De l'affaire Litvinenko à la coopération stratégique avec l'Iran, les indices s'accumulent : la Russie s'engage dans une nouvelle guerre froide.Le monstre froid par excellence – l’Empire russe – est de retour. Au régime des tsars, fondé par Ivan le Grand et Ivan le Terrible aux XVe et XVIe siècles, consolidé par Pierre le Grand et Catherine II au XVIIIe siècle, avait succédé en 1917 celui des Soviets : même autocratie, même police politique toute-puissante, même rôle central de l’idéologie d’Etat (le marxisme-léninisme ayant remplacé le christianisme orthodoxe), mêmes ambitions territoriales, en Europe comme en Asie, même antisémitisme.
En 1987, le système semble avoir trouvé ses limites : économie bloquée, retard technologique. Mikhaïl Gorbatchev tente de le sauver en le libéralisant. Echec total. En 1991, l’URSS se désintègre et une nouvelle Russie prend forme, plus petite, plus homogène. Va-t-elle se convertir à la démocratie et à l’économie de marché, se rapprocher de l’Occident, intégrer, à terme, l’Otan et l’Union européenne ? Sous Boris Eltstine, de 1992 à 1999, on peut l’espérer. Mais l’homme qui lui succède, Vladimir Poutine, est un ancien officier du KGB. Il porte en lui l’ADN de l’Empire. Et en sept ans, de l’automne 1999 à l’automne 2006, il le fait renaître, institution par institution, organe par organe. Aidé, il est vrai, par l’enrichissement subit du pays depuis 2003, conséquence quasi-mécanique du triplement des prix des hydrocarbures, pétrole et gaz naturel.

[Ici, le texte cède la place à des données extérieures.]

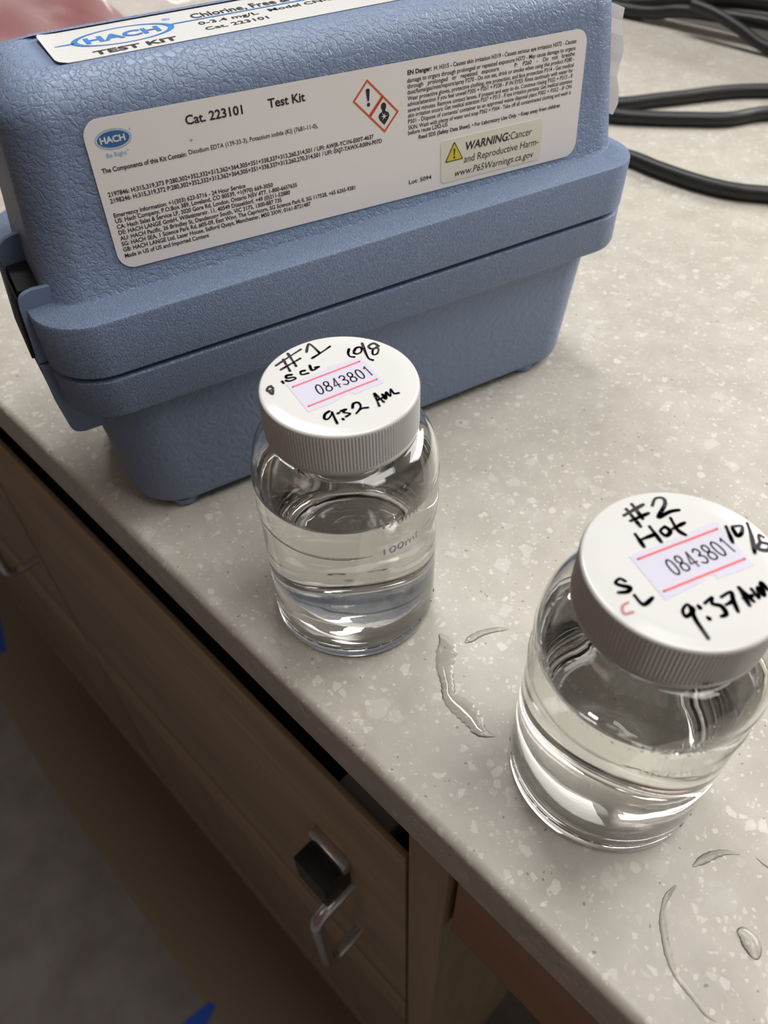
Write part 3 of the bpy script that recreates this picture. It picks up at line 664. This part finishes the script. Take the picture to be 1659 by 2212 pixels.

La Russie néo-totalitaire n’a pas d’état d’âmes. On le voit dans ses méthodes de politique intérieure, ou quasi-intérieure. Anna Politovskaya, l’une des rares journalistes qui osait encore s’opposer à Poutine, a été abattue le mois dernier à son domicile de Moscou. Alexandre Litvinenko, un ancien officier des services secrets russes réfugié en Grande-Bretagne en 2000, est mort vendredi dernier à la suite d’un empoisonnement alimentaire au polonium-210.
Mais le néo-totalitarisme russe n’est pas moins brutal en politique internationale. La Russie de Poutine cherche à reprendre pied en Europe, notamment en la rendant dépendante de son gaz naturel. Au Moyen-Orient, elle est à la fois l’inspiratrice et le soutien majeur du régime Ahmadinejad. C’est la Russie qui a fourni à l’Iran l’essentiel de sa technologie nucléaire. C’est elle qui lui fournit ses armes les plus perfectionnées. Dernière livraison en date : des missiles anti-aériens Tor-M1. De quoi rendre un peu plus difficile une éventuelle opération militaire occidentale contre la République islamique.
Le monstre froid est de retour. Et avec lui, une nouvelle guerre froide. Les dirigeants occidentaux – ou israéliens – en sont-ils conscients ? Pas sûr.